Potentially the cheapest way to charge away from home is to use the Zap-Home and Zap-Work network of chargers; the former are at EV owners’ homes and the latter on the premises of small businesses. Coverage is good all over the UK and the chargers can be used by anyone who’s registered with Zap-Map. Many are free, and those that aren’t free cost £3 to £5 per charge. 

New code of practice for home charger installers

The Electric Vehicle Consumer Code for Home Chargepoints (EVCC) is a code of practice that’s been introduced for companies installing EV chargers to consumers. It has been designed to ensure that manufacturers, suppliers and installers of home chargers meet specific high standards so that consumers can have the confidence to use them for installation. 

EVCC logo

Companies signing up to the EVCC commit to no-pressure selling techniques and a high level of customer service and aftersales care. If a customer has a problem with an EVCC-registered company, they can go through a formal complaint process and use a free mediation service provided by Renewable Energy Assurance Ltd, which is a non-profit organisation with experience in operating codes of conduct for renewable energy companies. 

Car insurance for electric cars

LV is the first mainstream car insurer to offer a policy specifically for owners of electric vehicles. 

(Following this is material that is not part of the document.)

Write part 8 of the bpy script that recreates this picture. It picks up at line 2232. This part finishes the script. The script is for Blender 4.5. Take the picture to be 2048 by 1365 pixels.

The policy includes a roadside recharging service in case your car runs out of juice anywhere in the UK (courtesy of a tie-up with specialist assistance provider AFF) or free recovery to the nearest charging point. Using these services won’t affect your no-claims discount. 

The policy also provides accidental damage, fire and theft cover for your car’s battery pack, plus your charging cables, wallbox and adapters.